Жалость — вообще самое надежное оружие в борьбе со страхом. Невозможно бояться тех, кого ты жалеешь. Ведь для того, чтобы пожа­леть, надо почувствовать себя очень сильным. Люди жалеют только более слабых, более уяз­вимых. Именно поэтому нам порой бывает так трудно пожалеть и простить своих родителей: даже старенькие и немощные, они по-прежне­му имеют над нами власть, кажутся нам силь­нее нас. Именно поэтому Христос жалел всех, даже тех, кто Его распинал. Он был духовно самым сильным Человеком на земле, Богоче­ловеком.

Так что если вы хотите, чтобы ребенок умел давать отпор обидчикам, развивайте в нем чувство сострадания. Это гораздо важнее, чем учить его чуть что — сразу бить промеж глаз.

Хотя приемы борьбы тоже не мешает осво­ить. Только не дошколятам. Они все равно еще неспособны к настоящей самообороне, и заня­тие у-шу и проч. лишь подогреет в них агрес­сивность. А вот в подростковом возрасте — это уже насущная необходимость. Мало ли в ка­кую переделку может попасть парень? Мы же не будем водить его всю жизнь за руку.

И вот тут-то, по-моему, наблюдается силь­ный перекос. Детской самообороной больше всего озабочены родители дошкольников и младших школьников. А к старшему школь­ному возрасту острота проблемы вроде бы сглаживается: ребята мало-помалу отучаются решать споры кулаками, обиженные переста­ют жаловаться, и родителям кажется, что все утряслось.

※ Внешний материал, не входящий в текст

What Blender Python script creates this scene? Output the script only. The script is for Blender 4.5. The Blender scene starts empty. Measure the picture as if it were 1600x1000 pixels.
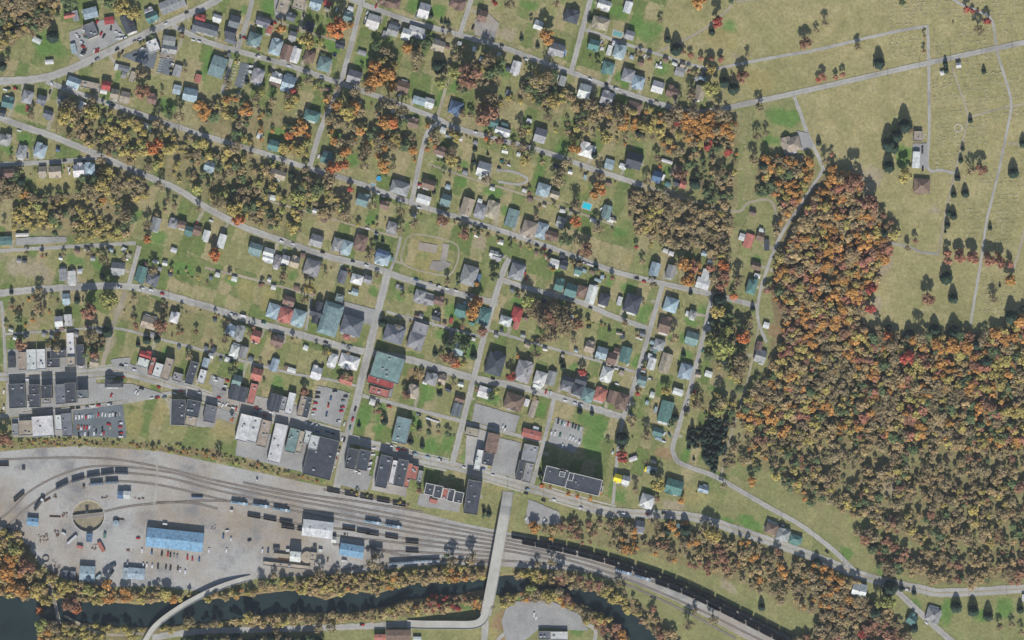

Но в действительности коллизия углубляет­ся. Именно в подростковом возрасте, когда ребенок психологически дозревает до преодо­ления своей трусости (и даже жаждет испы­тать себя, доказать всем, что он не слабак), взрослые начинают усиленно сеять в нем стра­хи, запугивая его армией. В результате мно­гие парни боятся ее, как огня. Наркоманами стать не боятся (и становятся!), а попасть в армию — боятся. Хотя наркоманов погибает гораздо больше, чем солдат.

Получается, что в том возрасте, когда мно­гие дети еще физически и психологически не способны себя защитить, мы не защищаем их, говоря, что они должны это делать сами. Ког­да же они становятся готовы к самостоятель­ным действиям, снова лишаем их способнос­ти к сопротивлению, не давая им необходи­мых умений и навыков. Но как можно серь­езно говорить о том, что юноша способен по­стоять за себя, если он даже стрелять не уме­ет? Ведь взрослая жизнь порой и впрямь бы­вает жесткой. Это не детский сад, где отдела­ешься максимум парой синяков.

Мой отец вспоминает, как они с мамой в юности были в почвенной экспедиции в Туве. Там, куда в большом количестве ссылали зэков. И вот однажды возле дома, где жили отец с матерью, раздался подозрительный шум. Выглянув в окно, папа увидел несколь­ко человек, внешность и повадки которых явно не предвещали ничего хорошего. Обрыв­ки доносившихся фраз подтвердили его подозрения. Бывшие зэки решили грабануть мос­квичей, рассчитывая, что «городские» отпора не дадут.

— Их было человек семь, — говорит отец, — а я один, остальные женщины. Но что мне оставалось делать? Я схватил ружье, висевшее на стене, выбежал на крыльцо и выстрелил в воздух. Любителей чужого добра как ветром сдуло. Второго залпа они предпочли не дожидаться.

Неужели кто-то думает, что сейчас у нас обстановка спокойней, чем в середине пятиде­сятых? А ведь для того, чтобы выскочить на крыльцо с ружьем, нужно, как минимум, знать, где у ружья курок. Знать не понас­лышке, не в «компьютерном варианте». Ну и, конечно, руки от страха дрожать не должны.